Une voiture de société, en tant qu’élément de rémunération, est particulièrement avantageuse pour les employeurs. En vertu de la législation belge sur l’impôt des sociétés, l’utilisation d’une voiture n’est pas soumise au système régulier des cotisations patronales de sécurité sociale, contrairement aux salaires. De plus, les frais de voiture, de déplacements liés au travail et les coûts de financement sont déductibles. Même les coûts du carburant le sont en partie (60%).
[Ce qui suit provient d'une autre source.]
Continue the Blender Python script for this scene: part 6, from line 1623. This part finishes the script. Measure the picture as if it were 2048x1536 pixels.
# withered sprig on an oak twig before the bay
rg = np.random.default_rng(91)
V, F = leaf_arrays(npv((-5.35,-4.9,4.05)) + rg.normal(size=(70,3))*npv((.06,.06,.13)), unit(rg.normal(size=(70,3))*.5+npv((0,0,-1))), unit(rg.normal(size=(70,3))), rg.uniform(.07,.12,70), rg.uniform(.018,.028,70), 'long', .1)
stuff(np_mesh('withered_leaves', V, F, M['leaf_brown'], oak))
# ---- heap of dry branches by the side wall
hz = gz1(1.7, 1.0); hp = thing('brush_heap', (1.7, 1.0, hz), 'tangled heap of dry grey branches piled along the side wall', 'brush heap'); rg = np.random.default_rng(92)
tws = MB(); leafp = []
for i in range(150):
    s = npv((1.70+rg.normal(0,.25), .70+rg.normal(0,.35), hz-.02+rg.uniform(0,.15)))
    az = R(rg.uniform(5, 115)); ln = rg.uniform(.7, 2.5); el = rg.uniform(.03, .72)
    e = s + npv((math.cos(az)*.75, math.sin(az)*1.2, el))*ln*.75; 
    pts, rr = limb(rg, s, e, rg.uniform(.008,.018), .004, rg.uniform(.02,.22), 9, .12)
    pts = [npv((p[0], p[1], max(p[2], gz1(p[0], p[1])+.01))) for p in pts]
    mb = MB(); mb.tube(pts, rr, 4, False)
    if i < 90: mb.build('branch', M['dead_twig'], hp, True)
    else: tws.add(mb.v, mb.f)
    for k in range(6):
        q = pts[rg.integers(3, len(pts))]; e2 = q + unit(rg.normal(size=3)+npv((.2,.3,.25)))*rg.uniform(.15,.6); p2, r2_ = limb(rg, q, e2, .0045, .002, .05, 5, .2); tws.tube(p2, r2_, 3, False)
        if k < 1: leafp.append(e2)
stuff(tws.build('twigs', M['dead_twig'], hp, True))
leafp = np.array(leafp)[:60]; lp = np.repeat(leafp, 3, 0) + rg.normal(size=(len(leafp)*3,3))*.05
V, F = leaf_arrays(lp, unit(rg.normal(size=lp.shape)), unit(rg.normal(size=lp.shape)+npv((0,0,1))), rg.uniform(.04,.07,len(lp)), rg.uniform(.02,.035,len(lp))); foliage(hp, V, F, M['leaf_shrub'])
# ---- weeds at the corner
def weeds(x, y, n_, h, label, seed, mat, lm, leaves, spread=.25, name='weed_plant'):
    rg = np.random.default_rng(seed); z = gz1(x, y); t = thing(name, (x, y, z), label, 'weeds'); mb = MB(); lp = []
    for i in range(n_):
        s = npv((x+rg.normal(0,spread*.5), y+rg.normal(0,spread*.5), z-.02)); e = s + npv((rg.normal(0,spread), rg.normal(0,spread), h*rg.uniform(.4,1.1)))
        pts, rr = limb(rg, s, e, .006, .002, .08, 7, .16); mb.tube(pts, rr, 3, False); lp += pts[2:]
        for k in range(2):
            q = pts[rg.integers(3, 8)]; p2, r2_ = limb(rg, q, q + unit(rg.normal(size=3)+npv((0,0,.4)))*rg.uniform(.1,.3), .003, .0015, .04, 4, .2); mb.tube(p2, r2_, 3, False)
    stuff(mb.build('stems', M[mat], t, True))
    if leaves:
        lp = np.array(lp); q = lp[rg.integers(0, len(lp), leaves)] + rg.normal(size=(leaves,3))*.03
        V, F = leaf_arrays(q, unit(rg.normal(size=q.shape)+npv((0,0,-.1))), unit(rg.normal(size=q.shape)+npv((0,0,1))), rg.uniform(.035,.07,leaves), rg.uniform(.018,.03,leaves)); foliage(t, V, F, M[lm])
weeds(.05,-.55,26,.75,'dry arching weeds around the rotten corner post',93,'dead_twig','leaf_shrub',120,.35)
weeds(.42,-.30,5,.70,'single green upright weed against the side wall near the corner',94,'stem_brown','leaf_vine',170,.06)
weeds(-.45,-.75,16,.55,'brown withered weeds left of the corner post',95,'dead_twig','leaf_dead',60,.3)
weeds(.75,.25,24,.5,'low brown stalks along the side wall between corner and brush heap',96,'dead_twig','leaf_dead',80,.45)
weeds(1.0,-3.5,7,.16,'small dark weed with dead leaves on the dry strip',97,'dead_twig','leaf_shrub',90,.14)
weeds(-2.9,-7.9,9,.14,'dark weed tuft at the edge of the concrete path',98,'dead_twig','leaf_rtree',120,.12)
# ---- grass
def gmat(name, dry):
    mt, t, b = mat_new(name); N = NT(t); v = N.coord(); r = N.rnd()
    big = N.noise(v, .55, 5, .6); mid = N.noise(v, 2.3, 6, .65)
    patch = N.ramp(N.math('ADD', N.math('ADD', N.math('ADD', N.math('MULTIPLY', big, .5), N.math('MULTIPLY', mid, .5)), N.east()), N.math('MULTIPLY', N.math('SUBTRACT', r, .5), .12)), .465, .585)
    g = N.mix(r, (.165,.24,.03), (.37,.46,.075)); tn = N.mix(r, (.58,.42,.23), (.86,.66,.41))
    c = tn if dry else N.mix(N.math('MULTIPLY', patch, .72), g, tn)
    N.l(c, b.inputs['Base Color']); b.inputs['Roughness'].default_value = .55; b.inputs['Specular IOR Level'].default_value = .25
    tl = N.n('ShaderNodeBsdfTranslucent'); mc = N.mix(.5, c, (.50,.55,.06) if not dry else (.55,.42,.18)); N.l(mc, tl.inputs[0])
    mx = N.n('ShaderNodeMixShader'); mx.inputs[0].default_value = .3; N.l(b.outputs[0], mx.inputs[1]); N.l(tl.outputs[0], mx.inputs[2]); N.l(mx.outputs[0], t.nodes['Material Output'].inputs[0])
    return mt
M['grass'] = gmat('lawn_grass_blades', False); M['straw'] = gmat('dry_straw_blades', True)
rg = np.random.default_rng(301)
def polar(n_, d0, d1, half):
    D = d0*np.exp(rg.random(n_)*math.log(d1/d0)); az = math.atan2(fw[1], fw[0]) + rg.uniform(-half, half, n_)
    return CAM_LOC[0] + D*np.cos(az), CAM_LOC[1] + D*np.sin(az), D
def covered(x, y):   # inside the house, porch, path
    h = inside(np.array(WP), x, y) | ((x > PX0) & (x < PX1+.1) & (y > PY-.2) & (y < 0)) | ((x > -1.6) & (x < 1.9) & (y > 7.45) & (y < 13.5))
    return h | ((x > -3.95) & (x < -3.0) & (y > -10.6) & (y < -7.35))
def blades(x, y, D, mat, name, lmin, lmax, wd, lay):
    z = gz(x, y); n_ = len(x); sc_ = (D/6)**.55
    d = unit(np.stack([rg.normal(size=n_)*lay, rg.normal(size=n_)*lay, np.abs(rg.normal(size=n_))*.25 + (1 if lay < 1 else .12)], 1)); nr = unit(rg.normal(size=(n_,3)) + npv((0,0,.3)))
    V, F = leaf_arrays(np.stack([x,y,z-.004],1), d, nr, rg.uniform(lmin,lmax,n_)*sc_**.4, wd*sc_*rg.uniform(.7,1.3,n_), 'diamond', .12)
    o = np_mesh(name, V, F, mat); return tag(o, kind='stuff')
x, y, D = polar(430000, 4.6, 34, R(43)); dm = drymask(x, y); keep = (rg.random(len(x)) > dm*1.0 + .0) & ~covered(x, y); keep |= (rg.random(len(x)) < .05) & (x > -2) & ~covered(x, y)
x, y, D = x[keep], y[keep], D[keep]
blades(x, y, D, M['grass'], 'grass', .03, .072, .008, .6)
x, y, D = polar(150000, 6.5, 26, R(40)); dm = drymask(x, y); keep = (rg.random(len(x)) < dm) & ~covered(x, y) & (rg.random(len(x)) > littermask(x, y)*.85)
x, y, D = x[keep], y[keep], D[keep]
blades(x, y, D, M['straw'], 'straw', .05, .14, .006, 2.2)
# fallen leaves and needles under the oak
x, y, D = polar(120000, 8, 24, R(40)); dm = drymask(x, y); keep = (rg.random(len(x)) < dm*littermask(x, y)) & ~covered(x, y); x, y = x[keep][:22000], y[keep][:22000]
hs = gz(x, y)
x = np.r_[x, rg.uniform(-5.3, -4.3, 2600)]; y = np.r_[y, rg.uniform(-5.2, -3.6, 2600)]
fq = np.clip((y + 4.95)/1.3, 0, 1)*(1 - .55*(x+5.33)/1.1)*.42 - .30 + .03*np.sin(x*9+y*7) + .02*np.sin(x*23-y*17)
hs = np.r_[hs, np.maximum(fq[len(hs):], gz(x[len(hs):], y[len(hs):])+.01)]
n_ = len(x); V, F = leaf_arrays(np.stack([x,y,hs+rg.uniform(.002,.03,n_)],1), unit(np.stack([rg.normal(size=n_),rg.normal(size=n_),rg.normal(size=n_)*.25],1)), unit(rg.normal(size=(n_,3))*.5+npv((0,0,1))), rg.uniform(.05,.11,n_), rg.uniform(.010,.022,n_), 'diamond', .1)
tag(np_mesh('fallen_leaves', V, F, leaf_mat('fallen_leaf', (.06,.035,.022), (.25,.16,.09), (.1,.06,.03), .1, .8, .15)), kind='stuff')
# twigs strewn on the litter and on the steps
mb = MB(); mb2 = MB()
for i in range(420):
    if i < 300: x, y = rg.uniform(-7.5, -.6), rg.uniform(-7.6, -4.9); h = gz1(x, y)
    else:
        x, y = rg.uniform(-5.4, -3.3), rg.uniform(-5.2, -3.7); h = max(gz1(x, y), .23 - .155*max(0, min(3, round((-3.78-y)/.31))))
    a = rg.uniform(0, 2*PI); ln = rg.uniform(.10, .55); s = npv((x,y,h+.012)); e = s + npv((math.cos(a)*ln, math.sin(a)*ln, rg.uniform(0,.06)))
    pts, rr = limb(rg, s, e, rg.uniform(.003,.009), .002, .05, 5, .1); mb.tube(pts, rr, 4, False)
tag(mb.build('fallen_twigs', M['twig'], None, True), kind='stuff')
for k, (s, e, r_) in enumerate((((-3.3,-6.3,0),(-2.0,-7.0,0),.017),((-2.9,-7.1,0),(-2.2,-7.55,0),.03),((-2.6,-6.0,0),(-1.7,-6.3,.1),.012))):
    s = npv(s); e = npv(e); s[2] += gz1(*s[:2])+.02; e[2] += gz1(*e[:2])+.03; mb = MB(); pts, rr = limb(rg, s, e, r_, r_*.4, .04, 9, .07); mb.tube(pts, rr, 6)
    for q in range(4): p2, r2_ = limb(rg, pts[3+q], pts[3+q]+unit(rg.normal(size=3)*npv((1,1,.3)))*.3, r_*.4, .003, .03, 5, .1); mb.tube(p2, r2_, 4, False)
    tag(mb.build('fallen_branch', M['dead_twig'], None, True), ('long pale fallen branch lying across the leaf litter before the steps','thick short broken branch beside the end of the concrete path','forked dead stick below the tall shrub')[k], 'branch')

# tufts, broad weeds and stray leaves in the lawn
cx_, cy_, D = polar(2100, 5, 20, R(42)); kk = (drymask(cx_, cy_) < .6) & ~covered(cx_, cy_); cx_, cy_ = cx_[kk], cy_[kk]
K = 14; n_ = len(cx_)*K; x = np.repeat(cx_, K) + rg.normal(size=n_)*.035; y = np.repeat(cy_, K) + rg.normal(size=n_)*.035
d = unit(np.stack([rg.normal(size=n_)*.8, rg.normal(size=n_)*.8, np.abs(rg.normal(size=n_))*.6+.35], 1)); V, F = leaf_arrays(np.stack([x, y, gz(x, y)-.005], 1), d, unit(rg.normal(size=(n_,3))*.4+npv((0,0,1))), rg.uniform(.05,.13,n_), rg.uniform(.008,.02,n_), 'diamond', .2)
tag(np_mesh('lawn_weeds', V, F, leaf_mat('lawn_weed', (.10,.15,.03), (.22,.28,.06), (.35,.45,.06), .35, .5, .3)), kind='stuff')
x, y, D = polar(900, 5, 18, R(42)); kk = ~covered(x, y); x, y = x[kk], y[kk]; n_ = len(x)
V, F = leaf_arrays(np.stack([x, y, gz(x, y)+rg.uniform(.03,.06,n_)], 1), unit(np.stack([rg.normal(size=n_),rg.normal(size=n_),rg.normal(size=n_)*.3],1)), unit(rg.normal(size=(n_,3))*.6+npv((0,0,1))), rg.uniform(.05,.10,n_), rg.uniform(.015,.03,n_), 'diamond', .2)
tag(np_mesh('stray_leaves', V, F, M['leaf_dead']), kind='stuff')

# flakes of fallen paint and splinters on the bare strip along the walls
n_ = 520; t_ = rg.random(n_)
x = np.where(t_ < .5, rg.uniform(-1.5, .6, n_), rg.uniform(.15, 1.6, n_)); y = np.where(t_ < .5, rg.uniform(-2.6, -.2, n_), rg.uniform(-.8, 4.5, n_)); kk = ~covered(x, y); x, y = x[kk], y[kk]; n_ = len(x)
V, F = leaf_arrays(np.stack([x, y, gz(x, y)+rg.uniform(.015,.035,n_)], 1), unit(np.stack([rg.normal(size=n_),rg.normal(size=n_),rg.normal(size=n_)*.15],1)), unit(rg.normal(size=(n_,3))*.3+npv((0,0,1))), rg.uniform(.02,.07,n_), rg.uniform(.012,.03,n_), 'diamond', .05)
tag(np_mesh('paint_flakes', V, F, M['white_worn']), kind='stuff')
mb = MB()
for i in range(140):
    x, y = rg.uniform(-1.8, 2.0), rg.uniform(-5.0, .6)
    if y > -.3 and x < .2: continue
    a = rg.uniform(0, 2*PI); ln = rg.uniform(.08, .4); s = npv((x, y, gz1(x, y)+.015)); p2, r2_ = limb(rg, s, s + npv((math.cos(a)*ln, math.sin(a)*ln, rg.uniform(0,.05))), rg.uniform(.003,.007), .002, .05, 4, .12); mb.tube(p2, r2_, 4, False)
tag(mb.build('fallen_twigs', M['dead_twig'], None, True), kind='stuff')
La déductibilité des autres dépenses (frais d’assurance, de réparation et d’entretien) dépend de l’émission de CO2 de la voiture et du type de carburant.

En 2014, la taxe de solidarité payée par un employeur pour une voiture diesel moyenne de 150 g/km de CO2 s’élevait à 750€ sur une base annuelle. Un montant nettement inférieur à celui des cotisations versées pour d’autres types de rémunération.

En bref, la société belge encourage les déplacements sur route, mais ceux-ci ne sont pas sans conséquence : embouteillages, pollution, et même, justice fiscale. L’étude de la Commission européenne suggère un retrait graduel, sur une période de trois à quatre ans, de ce traitement fiscal favorable aux voitures des société. Cela pourrait garantir une rémunération nette supplémentaire, soit plus d’argent imposable dans les poches des salariés, et engendrer des comportements différents vis-à-vis du choix de la mobilité utilisée.